TASK GOAL
Begin with the first line below and retype each line exactly through the line containing "scene.camera = cam". Any pictures are to be left out.

3D scene scripts
•••••
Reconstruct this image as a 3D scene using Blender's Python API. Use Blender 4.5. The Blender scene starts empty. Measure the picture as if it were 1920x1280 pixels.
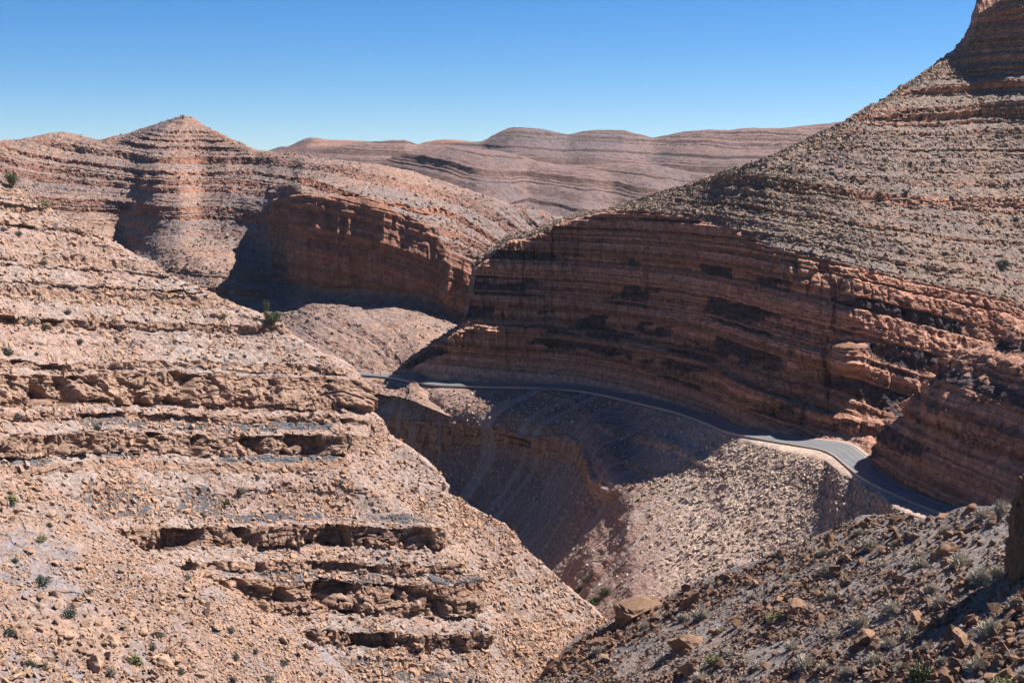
import bpy, bmesh, math, random
import numpy as np
from mathutils import Vector, Matrix

# ------------------------------------------------------------------ camera, sky, sun
scene = bpy.context.scene
FOC = 2637.0                      # focal length in pixels of a 1920 px wide frame
PITCH = math.atan(310.0 / FOC)    # the eye looks down a little: horizon at y = 330 of 1280
SUN_AZ, SUN_EL = math.radians(68.0), math.radians(50.0)   # azimuth clockwise from the view direction (+Y)

cam_d = bpy.data.cameras.new('camera')
cam_d.sensor_width = 36.0
cam_d.lens = 36.0 * FOC / 1920.0
cam_d.clip_start, cam_d.clip_end = 0.5, 30000.0
cam = bpy.data.objects.new('camera', cam_d)
scene.collection.objects.link(cam)
cam.location = (0, 0, 0)
cam.rotation_euler = (math.pi / 2 - PITCH, 0, 0)
scene.camera = cam

world = bpy.data.worlds.new('World')
scene.world = world
world.use_nodes = True
wn = world.node_tree
wn.nodes.clear()
sky = wn.nodes.new('ShaderNodeTexSky')
sky.sky_type = 'NISHITA'
sky.sun_disc = False
sky.sun_elevation = SUN_EL
sky.sun_rotation = SUN_AZ
sky.altitude = 3000.0
sky.air_density = 1.0
sky.dust_density = 0.3
sky.ozone_density = 6.0
bg = wn.nodes.new('ShaderNodeBackground')
bg.inputs['Strength'].default_value = 0.05
wo = wn.nodes.new('ShaderNodeOutputWorld')
hs = wn.nodes.new('ShaderNodeHueSaturation')          # the deep, polarised blue of dry mountain air
hs.inputs['Hue'].default_value = 0.504
hs.inputs['Saturation'].default_value = 1.27
hs.inputs['Value'].default_value = 0.98
wn.links.new(sky.outputs[0], hs.inputs['Color'])
wn.links.new(hs.outputs[0], bg.inputs[0])
wn.links.new(bg.outputs[0], wo.inputs[0])

sun_d = bpy.data.lights.new('sun', 'SUN')
sun_d.energy = 5.0
sun_d.angle = math.radians(0.5)
sun_d.color = (1.0, 0.94, 0.875)
sun = bpy.data.objects.new('sun', sun_d)
scene.collection.objects.link(sun)
SDIR = Vector((math.sin(SUN_AZ) * math.cos(SUN_EL), math.cos(SUN_AZ) * math.cos(SUN_EL), math.sin(SUN_EL)))
sun.rotation_euler = SDIR.to_track_quat('Z', 'Y').to_euler()

scene.view_settings.view_transform = 'Standard'
scene.view_settings.look = 'None'
scene.view_settings.exposure = 1.33
scene.view_settings.gamma = 1.0
scene.view_settings.use_curve_mapping = False

# ------------------------------------------------------------------ numeric helpers
CP, SP = math.cos(PITCH), math.sin(PITCH)

def ray(px, py):
    """direction of a sight line, scaled so that its forward (y) part is 1"""
    a = (np.asarray(px, float) - 960.0) / FOC
    b = (640.0 - np.asarray(py, float)) / FOC
    y = CP + b * SP
    z = -SP + b * CP
    return a / y, z / y

def zof(px, py, d):
    return ray(px, py)[1] * d

def d_on_z(py, z):
    return z / ray(960.0, py)[1]

def pt(px, py, d):
    a, b = ray(px, py)
    return Vector((float(a * d), float(d), float(b * d)))

def to_px(P):
    y = P[..., 1]; a = P[..., 0] / y; b = P[..., 2] / y
    t = np.arctan(b) + PITCH
    f = np.sqrt(1 + b * b)
    return 960 + FOC * a / (f * np.cos(t)), 640 - FOC * np.tan(t)

def pchip(xk, yk, x):
    """monotone cubic through (xk, yk); yk may be (K, N) with common knots"""
    xk = np.asarray(xk, float); yk = np.asarray(yk, float)
    one = yk.ndim == 1
    if one: yk = yk[:, None]
    h = np.diff(xk)[:, None]
    dl = np.diff(yk, axis=0) / h
    m = np.zeros_like(yk)
    if len(xk) > 2:
        w1 = 2 * h[1:] + h[:-1]; w2 = h[1:] + 2 * h[:-1]
        with np.errstate(divide='ignore', invalid='ignore'):
            hm = (w1 + w2) / (w1 / dl[:-1] + w2 / dl[1:])
        m[1:-1] = np.where(dl[:-1] * dl[1:] > 0, np.nan_to_num(hm), 0.0)
    m[0] = dl[0]; m[-1] = dl[-1]
    x = np.asarray(x, float); shp = x.shape; x = x.ravel()
    xc = np.clip(x, xk[0], xk[-1])
    i = np.clip(np.searchsorted(xk, xc, side='right') - 1, 0, len(xk) - 2)
    t = ((xc - xk[i]) / (xk[i + 1] - xk[i]))[:, None]
    hh = (xk[i + 1] - xk[i])[:, None]
    y0, y1, m0, m1 = yk[i], yk[i + 1], m[i] * hh, m[i + 1] * hh
    out = y0 * (2 * t**3 - 3 * t**2 + 1) + m0 * (t**3 - 2 * t**2 + t) + y1 * (-2 * t**3 + 3 * t**2) + m1 * (t**3 - t**2)
    return out[:, 0].reshape(shp) if one else out

def curve(*pts):
    xs = [p[0] for p in pts]; ys = [p[1] for p in pts]
    return lambda x: pchip(xs, ys, x)

def lerpc(*pts):
    xs = [p[0] for p in pts]; ys = [p[1] for p in pts]
    return lambda x: np.interp(x, xs, ys)

def _hash(ix, iy, iz, seed):
    h = (ix.astype(np.uint32) * np.uint32(374761393) + iy.astype(np.uint32) * np.uint32(668265263)
         + iz.astype(np.uint32) * np.uint32(2246822519) + np.uint32(seed * 3266489917 & 0xffffffff))
    h ^= h >> np.uint32(15); h *= np.uint32(2246822519); h ^= h >> np.uint32(13); h *= np.uint32(3266489917); h ^= h >> np.uint32(16)
    return h.astype(np.float32) * np.float32(2.0 / 4294967296.0) - np.float32(1.0)

def vnoise(x, y, z, seed=0):
    x = np.asarray(x, np.float32); y = np.asarray(y, np.float32); z = np.asarray(z, np.float32)
    x, y, z = np.broadcast_arrays(x, y, z)
    fx, fy, fz = np.floor(x), np.floor(y), np.floor(z)
    ix, iy, iz = fx.astype(np.int32), fy.astype(np.int32), fz.astype(np.int32)
    u, v, w = x - fx, y - fy, z - fz
    u = u * u * (3 - 2 * u); v = v * v * (3 - 2 * v); w = w * w * (3 - 2 * w)
    H = lambda a, b, c: _hash(ix + a, iy + b, iz + c, seed)
    c00 = H(0,0,0) * (1 - u) + H(1,0,0) * u; c10 = H(0,1,0) * (1 - u) + H(1,1,0) * u
    c01 = H(0,0,1) * (1 - u) + H(1,0,1) * u; c11 = H(0,1,1) * (1 - u) + H(1,1,1) * u
    return (c00 * (1 - v) + c10 * v) * (1 - w) + (c01 * (1 - v) + c11 * v) * w

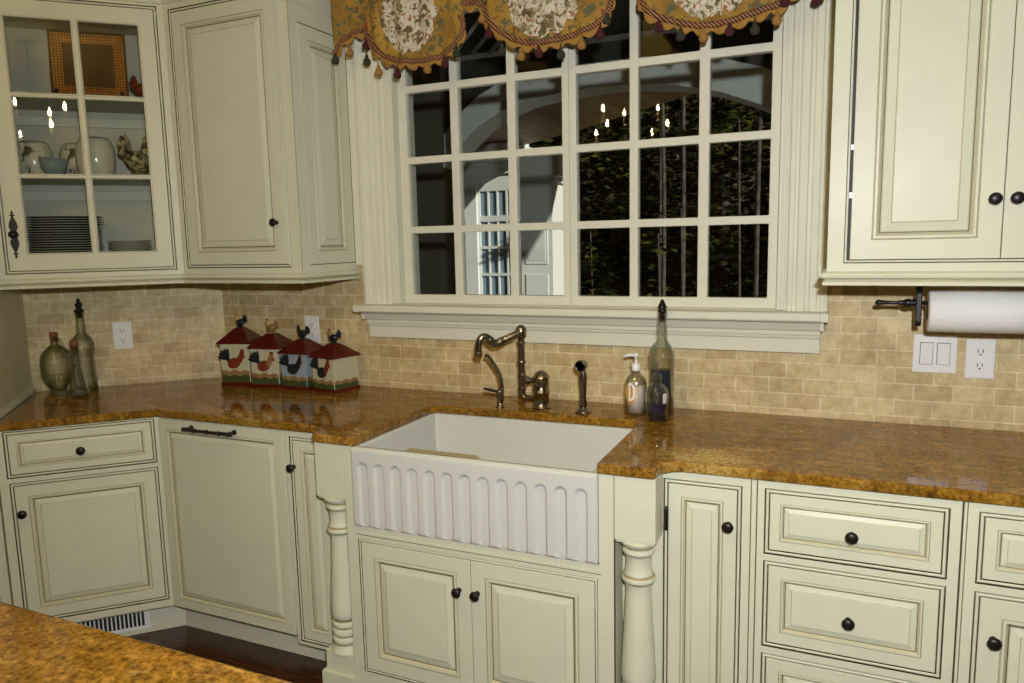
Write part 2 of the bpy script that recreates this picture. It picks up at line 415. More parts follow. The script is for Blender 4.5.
•••••
SOLVED EXERCISE
Reconstruct this image as a 3D scene using Blender's Python API. Use Blender 4.5. The Blender scene starts empty. Measure the picture as if it were 1920x1280 pixels.
import bpy, bmesh, math, random
import numpy as np
from mathutils import Vector, Matrix

# ------------------------------------------------------------------ camera, sky, sun
scene = bpy.context.scene
FOC = 2637.0                      # focal length in pixels of a 1920 px wide frame
PITCH = math.atan(310.0 / FOC)    # the eye looks down a little: horizon at y = 330 of 1280
SUN_AZ, SUN_EL = math.radians(68.0), math.radians(50.0)   # azimuth clockwise from the view direction (+Y)

cam_d = bpy.data.cameras.new('camera')
cam_d.sensor_width = 36.0
cam_d.lens = 36.0 * FOC / 1920.0
cam_d.clip_start, cam_d.clip_end = 0.5, 30000.0
cam = bpy.data.objects.new('camera', cam_d)
scene.collection.objects.link(cam)
cam.location = (0, 0, 0)
cam.rotation_euler = (math.pi / 2 - PITCH, 0, 0)
scene.camera = cam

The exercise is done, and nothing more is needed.